__3D scene scripts__

========================

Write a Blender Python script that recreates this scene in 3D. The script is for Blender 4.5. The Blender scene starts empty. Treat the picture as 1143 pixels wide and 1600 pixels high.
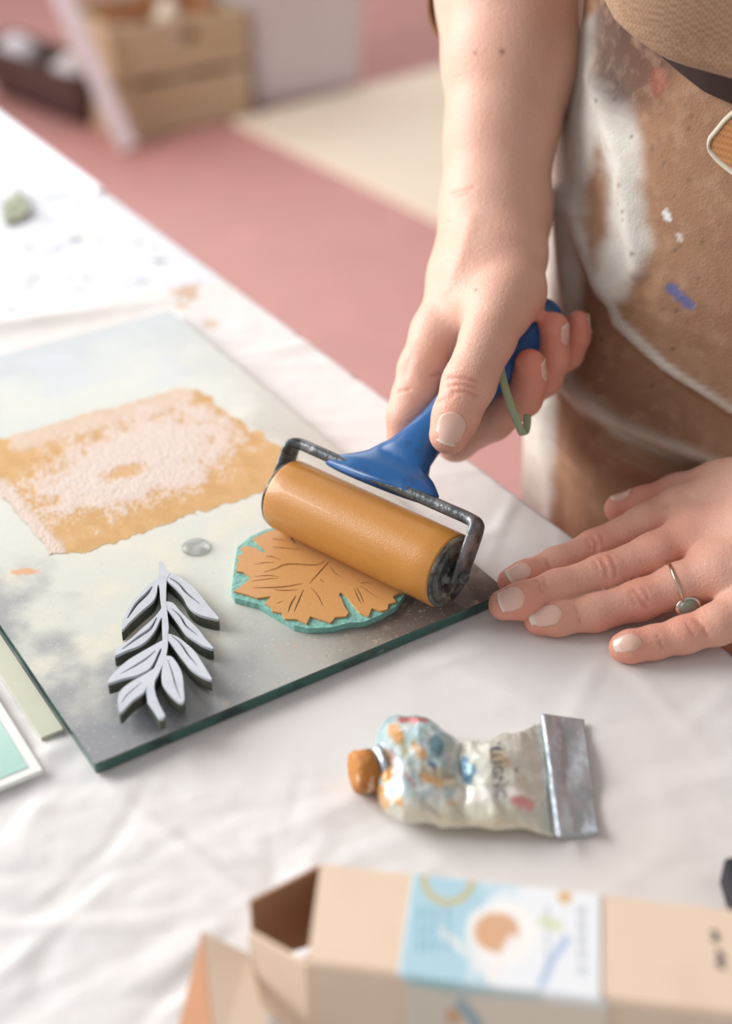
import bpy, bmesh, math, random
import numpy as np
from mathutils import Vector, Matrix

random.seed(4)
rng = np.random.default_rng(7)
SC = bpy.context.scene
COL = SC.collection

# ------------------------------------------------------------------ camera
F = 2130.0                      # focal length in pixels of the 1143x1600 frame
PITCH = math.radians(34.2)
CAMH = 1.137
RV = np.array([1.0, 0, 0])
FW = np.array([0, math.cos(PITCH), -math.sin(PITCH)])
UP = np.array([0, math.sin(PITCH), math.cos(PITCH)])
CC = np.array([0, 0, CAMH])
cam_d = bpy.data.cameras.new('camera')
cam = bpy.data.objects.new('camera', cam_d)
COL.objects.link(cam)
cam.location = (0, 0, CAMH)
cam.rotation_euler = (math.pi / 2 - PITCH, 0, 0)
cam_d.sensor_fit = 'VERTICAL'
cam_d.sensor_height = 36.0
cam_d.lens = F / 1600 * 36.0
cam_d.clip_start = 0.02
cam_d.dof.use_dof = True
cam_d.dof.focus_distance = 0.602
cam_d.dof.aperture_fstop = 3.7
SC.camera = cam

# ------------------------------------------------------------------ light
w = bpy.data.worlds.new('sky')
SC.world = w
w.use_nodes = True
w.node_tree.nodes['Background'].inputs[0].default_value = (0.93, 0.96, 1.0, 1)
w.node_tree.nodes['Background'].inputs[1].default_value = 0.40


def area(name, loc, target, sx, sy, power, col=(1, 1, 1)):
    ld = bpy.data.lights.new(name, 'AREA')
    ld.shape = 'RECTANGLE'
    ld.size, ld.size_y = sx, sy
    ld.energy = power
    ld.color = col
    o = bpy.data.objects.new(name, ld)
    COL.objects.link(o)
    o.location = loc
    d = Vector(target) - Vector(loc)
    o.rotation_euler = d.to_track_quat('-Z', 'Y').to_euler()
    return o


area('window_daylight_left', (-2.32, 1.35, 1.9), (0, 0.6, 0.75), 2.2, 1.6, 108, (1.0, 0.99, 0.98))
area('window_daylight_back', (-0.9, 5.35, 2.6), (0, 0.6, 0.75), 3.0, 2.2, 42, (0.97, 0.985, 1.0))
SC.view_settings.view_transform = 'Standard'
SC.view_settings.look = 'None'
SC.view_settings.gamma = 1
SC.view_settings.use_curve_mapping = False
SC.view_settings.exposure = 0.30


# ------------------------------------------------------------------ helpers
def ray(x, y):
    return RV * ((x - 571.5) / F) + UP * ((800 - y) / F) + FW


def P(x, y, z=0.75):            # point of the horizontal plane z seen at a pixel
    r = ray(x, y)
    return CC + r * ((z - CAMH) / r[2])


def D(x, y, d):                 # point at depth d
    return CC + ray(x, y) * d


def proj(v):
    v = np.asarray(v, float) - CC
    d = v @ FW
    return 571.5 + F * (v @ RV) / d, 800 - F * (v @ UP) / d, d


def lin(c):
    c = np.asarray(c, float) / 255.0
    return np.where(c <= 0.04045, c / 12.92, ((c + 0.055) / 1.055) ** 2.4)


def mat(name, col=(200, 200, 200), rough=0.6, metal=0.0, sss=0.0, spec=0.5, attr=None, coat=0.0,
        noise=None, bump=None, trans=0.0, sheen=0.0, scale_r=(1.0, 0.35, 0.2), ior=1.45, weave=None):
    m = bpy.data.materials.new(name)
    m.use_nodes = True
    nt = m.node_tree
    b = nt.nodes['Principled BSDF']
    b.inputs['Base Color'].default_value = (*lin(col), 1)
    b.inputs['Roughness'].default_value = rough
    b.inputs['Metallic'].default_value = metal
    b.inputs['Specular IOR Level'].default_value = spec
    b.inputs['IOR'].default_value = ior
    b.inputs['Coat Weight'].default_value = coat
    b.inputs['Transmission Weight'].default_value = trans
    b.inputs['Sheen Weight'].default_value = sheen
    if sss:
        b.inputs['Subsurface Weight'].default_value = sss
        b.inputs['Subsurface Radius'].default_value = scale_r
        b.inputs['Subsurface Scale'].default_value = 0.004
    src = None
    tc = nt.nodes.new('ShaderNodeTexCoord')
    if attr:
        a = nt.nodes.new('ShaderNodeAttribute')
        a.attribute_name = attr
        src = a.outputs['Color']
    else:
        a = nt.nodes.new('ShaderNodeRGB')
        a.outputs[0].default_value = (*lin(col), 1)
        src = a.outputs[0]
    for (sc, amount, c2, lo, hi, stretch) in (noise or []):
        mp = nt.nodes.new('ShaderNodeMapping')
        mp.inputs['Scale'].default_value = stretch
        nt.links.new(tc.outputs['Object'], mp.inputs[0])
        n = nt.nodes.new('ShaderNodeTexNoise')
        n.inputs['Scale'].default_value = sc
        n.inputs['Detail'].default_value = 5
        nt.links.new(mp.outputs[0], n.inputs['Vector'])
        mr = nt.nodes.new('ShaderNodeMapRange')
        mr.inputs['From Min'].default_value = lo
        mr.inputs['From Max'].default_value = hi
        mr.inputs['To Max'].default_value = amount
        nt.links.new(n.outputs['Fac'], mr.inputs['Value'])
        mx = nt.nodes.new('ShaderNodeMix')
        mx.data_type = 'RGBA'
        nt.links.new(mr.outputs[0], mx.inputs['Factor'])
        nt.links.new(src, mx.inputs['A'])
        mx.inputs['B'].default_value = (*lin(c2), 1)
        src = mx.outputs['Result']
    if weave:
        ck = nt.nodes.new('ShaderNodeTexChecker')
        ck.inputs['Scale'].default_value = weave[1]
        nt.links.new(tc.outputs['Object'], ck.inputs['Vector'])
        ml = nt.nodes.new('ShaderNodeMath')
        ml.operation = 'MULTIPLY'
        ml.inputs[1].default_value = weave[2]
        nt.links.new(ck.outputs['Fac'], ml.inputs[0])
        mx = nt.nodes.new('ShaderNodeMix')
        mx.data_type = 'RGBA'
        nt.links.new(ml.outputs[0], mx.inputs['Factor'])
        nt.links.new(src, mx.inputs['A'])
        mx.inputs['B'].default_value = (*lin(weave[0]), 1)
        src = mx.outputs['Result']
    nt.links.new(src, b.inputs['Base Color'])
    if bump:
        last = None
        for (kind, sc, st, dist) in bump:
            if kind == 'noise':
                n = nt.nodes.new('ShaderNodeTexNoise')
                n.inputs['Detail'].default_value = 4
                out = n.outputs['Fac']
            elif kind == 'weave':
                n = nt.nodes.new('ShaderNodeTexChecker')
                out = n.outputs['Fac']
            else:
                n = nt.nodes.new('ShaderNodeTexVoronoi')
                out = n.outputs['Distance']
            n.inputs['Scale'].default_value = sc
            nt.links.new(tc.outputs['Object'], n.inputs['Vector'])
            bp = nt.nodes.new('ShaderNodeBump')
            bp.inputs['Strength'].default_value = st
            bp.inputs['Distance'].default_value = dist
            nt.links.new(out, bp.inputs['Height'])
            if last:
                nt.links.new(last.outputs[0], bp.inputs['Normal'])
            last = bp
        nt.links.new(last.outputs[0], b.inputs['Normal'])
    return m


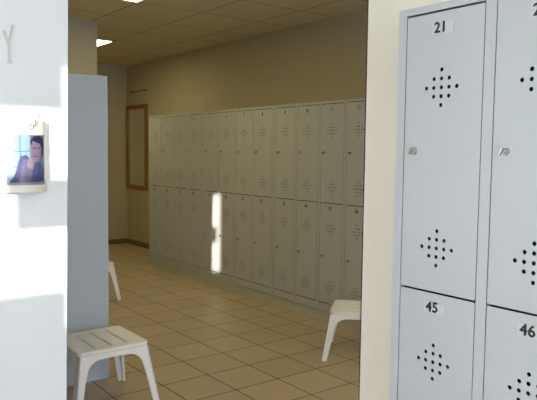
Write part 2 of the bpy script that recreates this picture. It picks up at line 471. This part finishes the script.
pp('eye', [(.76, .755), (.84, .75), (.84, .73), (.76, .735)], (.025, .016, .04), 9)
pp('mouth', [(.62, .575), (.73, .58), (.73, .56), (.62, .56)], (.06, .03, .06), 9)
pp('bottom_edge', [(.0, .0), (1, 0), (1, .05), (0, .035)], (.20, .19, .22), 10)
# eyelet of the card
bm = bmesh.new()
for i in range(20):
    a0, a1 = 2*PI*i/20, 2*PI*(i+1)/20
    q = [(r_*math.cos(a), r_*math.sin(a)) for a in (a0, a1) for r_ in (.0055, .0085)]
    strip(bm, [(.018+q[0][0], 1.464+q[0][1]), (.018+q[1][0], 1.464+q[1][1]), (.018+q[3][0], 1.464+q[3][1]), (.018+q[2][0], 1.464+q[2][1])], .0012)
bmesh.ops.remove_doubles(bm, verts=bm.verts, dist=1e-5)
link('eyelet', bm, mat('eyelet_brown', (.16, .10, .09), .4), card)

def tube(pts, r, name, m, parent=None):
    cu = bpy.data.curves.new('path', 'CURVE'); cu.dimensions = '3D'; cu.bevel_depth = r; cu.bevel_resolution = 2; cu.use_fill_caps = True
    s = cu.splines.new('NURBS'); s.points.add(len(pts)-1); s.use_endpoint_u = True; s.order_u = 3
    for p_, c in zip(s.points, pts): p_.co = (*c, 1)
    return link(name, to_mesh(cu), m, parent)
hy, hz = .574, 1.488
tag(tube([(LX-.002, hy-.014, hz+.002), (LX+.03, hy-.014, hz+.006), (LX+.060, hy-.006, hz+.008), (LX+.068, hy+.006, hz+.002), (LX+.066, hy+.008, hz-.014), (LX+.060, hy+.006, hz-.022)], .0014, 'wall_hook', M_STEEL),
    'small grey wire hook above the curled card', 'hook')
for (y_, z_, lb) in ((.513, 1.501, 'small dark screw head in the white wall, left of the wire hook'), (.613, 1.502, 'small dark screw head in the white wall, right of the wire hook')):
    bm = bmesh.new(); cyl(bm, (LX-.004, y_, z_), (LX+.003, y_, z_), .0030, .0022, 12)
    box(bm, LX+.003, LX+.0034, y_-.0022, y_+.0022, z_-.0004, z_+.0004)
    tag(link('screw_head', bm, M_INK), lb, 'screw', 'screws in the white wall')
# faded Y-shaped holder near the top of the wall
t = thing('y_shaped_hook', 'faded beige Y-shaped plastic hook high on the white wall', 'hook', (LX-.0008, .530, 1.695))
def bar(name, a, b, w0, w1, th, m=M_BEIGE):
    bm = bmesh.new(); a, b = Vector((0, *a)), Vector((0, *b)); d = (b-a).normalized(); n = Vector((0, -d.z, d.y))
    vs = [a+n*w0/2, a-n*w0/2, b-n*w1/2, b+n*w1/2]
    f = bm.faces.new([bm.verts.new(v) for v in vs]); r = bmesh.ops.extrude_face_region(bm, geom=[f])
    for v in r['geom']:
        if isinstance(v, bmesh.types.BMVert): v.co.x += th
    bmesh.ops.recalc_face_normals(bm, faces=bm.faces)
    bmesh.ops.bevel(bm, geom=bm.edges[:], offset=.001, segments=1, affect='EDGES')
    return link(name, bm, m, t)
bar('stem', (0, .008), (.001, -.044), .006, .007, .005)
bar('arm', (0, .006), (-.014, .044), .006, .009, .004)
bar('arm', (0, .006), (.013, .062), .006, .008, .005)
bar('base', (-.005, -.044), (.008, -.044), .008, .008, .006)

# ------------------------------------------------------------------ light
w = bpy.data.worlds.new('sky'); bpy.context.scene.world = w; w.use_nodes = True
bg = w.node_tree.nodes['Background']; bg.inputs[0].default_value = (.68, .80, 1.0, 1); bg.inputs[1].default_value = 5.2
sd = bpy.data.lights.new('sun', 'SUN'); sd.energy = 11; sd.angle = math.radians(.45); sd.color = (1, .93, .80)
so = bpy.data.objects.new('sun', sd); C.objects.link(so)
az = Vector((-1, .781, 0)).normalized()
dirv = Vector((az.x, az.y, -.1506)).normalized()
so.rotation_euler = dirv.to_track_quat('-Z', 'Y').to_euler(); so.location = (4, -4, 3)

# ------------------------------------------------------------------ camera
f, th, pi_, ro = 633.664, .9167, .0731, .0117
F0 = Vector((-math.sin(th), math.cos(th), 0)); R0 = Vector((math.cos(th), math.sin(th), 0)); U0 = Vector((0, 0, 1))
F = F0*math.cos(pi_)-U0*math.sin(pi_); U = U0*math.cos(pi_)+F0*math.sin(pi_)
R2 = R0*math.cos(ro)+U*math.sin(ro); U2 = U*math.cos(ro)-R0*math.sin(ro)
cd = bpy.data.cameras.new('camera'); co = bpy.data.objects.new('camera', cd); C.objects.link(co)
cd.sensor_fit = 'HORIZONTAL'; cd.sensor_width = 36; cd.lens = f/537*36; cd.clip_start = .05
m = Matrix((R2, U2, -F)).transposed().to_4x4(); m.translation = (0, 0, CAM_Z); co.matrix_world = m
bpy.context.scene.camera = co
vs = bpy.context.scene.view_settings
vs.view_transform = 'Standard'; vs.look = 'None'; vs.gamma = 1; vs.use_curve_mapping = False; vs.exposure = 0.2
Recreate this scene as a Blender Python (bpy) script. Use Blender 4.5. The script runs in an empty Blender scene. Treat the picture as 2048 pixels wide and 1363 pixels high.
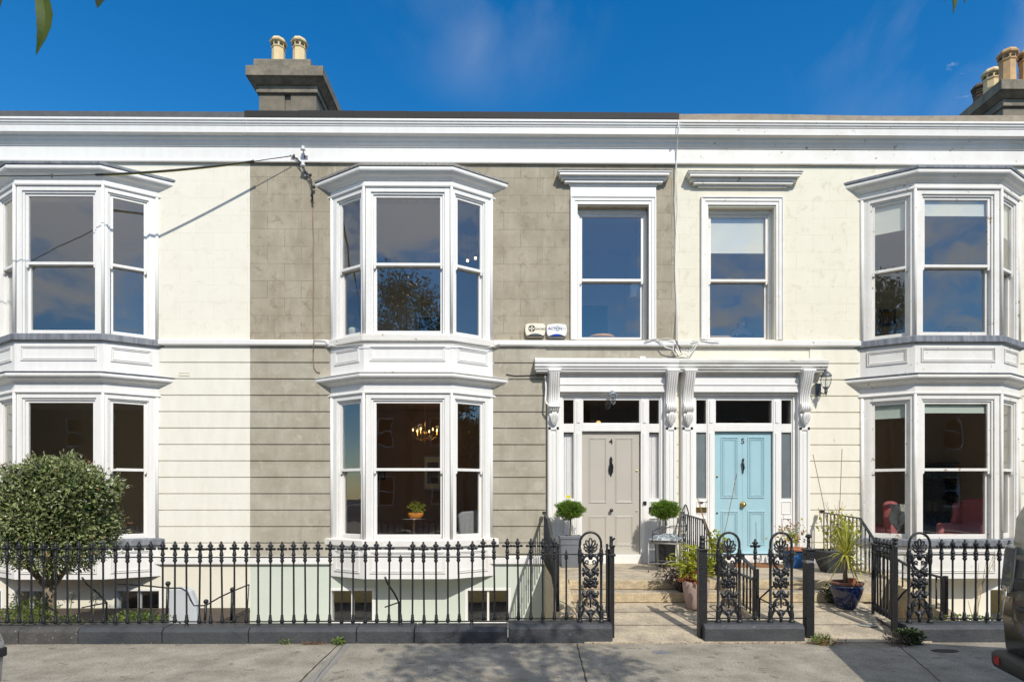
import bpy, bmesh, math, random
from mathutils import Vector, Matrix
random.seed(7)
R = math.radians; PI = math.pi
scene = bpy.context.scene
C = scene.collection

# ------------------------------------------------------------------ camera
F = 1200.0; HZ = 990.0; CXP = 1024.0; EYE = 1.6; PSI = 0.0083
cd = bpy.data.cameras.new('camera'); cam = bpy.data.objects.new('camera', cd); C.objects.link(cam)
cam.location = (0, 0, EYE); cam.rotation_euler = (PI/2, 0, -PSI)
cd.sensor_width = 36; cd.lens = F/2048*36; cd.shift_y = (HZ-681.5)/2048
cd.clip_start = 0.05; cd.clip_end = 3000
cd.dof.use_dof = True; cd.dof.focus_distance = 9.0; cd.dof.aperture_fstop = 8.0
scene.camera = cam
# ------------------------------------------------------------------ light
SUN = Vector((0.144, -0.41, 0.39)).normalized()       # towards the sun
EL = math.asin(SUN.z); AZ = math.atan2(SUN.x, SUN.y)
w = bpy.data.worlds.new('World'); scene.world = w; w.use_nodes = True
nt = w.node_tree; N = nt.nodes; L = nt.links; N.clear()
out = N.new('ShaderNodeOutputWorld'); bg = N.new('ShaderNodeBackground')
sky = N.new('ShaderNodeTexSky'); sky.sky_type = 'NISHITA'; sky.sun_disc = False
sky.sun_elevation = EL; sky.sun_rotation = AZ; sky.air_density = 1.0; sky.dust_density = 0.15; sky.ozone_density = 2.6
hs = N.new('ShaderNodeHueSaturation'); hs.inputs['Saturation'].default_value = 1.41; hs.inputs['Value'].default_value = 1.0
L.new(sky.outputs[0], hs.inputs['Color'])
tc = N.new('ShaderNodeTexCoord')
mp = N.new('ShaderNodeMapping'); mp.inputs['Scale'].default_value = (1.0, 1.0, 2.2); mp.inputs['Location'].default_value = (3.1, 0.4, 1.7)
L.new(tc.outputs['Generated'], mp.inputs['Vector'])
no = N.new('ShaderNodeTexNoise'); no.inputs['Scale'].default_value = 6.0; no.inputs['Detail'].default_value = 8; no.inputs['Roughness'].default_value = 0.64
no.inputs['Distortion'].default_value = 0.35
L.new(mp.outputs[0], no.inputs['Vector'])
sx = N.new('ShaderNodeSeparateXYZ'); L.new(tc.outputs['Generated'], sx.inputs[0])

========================

__Written request__
Only the lines from the one with "Recreate this scene" through the one with "C = scene.collection", both included, go in the copy, exactly as written. Leave the pictures behind.

__Exercise output__
Recreate this scene as a Blender Python (bpy) script. Use Blender 4.5. The script runs in an empty Blender scene. Treat the picture as 2048 pixels wide and 1363 pixels high.
import bpy, bmesh, math, random
from mathutils import Vector, Matrix
random.seed(7)
R = math.radians; PI = math.pi
scene = bpy.context.scene
C = scene.collection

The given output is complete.